The biggest problem with the Bob Diamond thing is people may believe that all bankers are evil. Fifteen guys cause LIBOR rates, and if the police have their say they're going to be in prison. But a million other people working for a bank get up and do an honest day's work for an honest living, they send their kids to school, they're honest people. We shouldn't paint everyone with the same brush.

How many people determine LIBOR? Is the system going to change because of this scandal?

It usually ends up being one person at each bank who determines LIBOR for the day. A bank determines what they want LIBOR to be for the day, and the LIBOR person calls up his equivalent and the other banks and they negotiate what the rate will be for that day. That number then pops up on every computer around that bank, and that's the rate.

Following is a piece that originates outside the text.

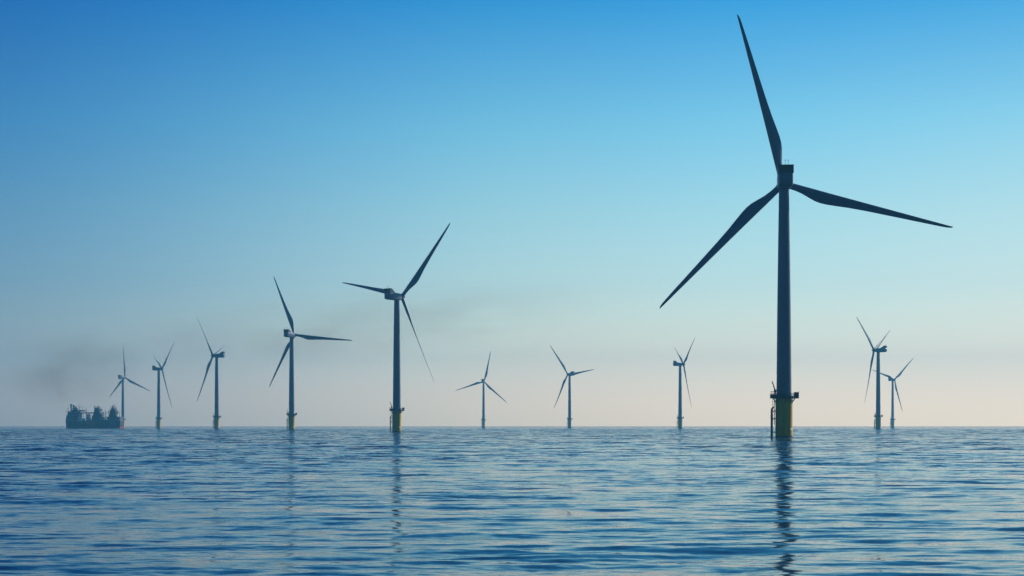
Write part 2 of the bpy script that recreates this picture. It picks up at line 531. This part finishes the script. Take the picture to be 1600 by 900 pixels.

The system absolutely has to change -- we've been talking about changing the system for some time, but we just believe that in a period of such change because of the economic crisis, we should wait until everything settles down and then change it.

If the Lehman Brothers-style bankruptcies that wrecked the global economy didn't bring real change, why will this scandal?

The difference is that all of Lehman Brothers' customers were all filthy rich. Their customers were governments, municipalities, professionals in the financial services industries -- they knew what they were doing, there were risks that they all understood.

But (Barclays) is retail banking: this is human-being-to-human-being, people who aren't expected to know anything about financial services, they're expected to be able to trust the banks. That's what makes this different. In fact, we give these banks a license on the agreement that they never put ordinary customers at risk, and that's what they did here.

So Bob Diamond resigning is the start of a new era of commercial banking?

It is, and the banks don't like to move fast, but the governments are going to insist on a culture change.

Let's see how things go with the other banks (that may be implicated in LIBOR rate-manipulation) -- if I were any of the other banks, I'd want to stay real quiet now. I'd want to keep this thing in the courts for 10 years until everybody forgets about it.

Any early favorites for the next Barclays CEO?

Would you want that job? That's the problem -- I think anyone who probably should fit into that job is smart enough not to want it.

Why would you do that? If you want to be in a bank right now, you want to be Number Two. You get just as much money as the top guy, but you're not in the press all the time -- so the next time a head has to roll, it's someone else's head.

But this culture change won't transform the investment bank-related issues that brought down the global financial system in 2008, will it?

That's fair, but we've been working on a solution to that problem for a few years now. So we're well under way to fixing that problem. If you look at the difference (since 2008), the banks are far better capitalized now, and they have all been moving in the right -- or "protect the banks" -- direction.

What banks have not been doing is moving in the "protect the customer" direction, and this is going to be make them move that way now.